'Artificial leaf' makes hydrogen from solar cell

MIT professor behind Sun Catalytix shows off research that taps a solar cell to split hydrogen from water--a system that could be used for cheap, clean, distributed energy systems.

Making hydrogen gas (the bubbles) from a solar cell in water, a Sun Catalytix prototype.
Making hydrogen gas (the bubbles) from a solar cell in water, a Sun Catalytix prototype. Martin LaMonica/CNET

Drawing from nature, Massachusetts Institute of Technology professor Daniel Nocera thinks he can draw cheap and clean energy from water.

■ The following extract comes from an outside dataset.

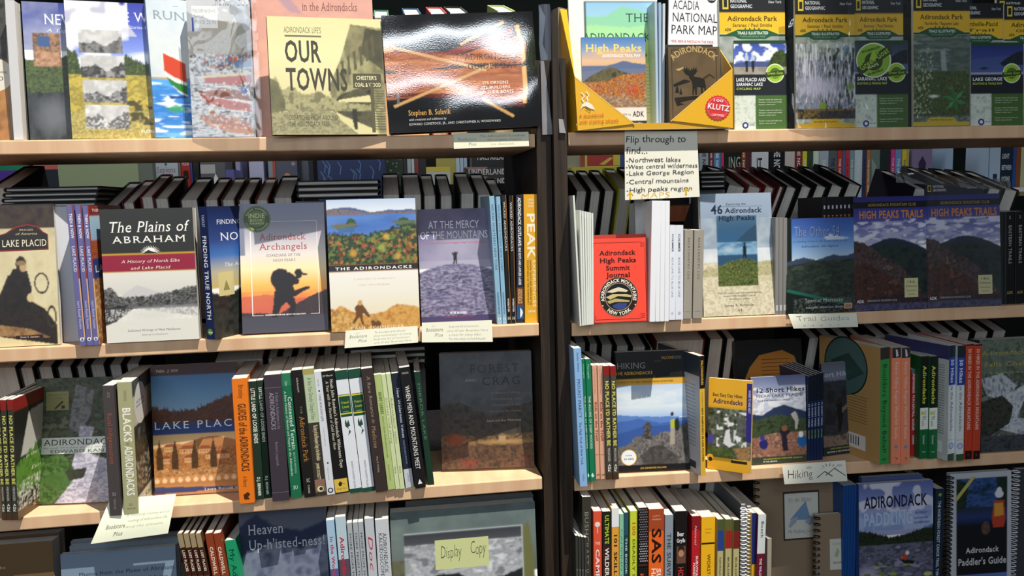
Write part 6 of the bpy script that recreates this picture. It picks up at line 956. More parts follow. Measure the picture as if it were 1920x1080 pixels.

At the National Meeting of the American Chemical Society, Nocera yesterday presented results from research on making an "artificial leaf" to split water to get hydrogen fuel and oxygen. The goal is to use the solar cell to make hydrogen, which would be stored and then used in a fuel cell to make electricity.

"The artificial leaf shows particular promise as an inexpensive source of electricity for homes of the poor in developing countries. Our goal is to make each home its own power station," Nocera said in a statement.

In 2009, Nocera and others created Sun Catalytix to commercialize his work on relatively cheap catalysts made from nickel and cobalt for a device called an electrolyzer that splits water into hydrogen and oxygen. The company in the fall raised more money from Indian industrial giant Tata .

Using a $4 million grant from the Advanced Research Projects Agency-Energy (ARPA-E), researchers at Sun Catalytix began work on their second-generation product. Rather than use an electrolyzer to make hydrogen, this product would make hydrogen directly from a solar cell. That would mean a renewable source for the hydrogen fuel and electricity.

Until now, research yielded very low efficiencies in converting sunlight to hydrogen using a solar cell. Nocera yesterday said that researchers are optimistic they can boost the efficiency rate and the durability of the material. In the lab, he said that an artificial leaf prototype operated for 45 hours without a degradation in performance.

At the ARPA-E Summit earlier this month where Sun Catalytix showed a prototype of its second-generation product, company executives said the research will take a few years to complete and about three to five years to create a commercial product.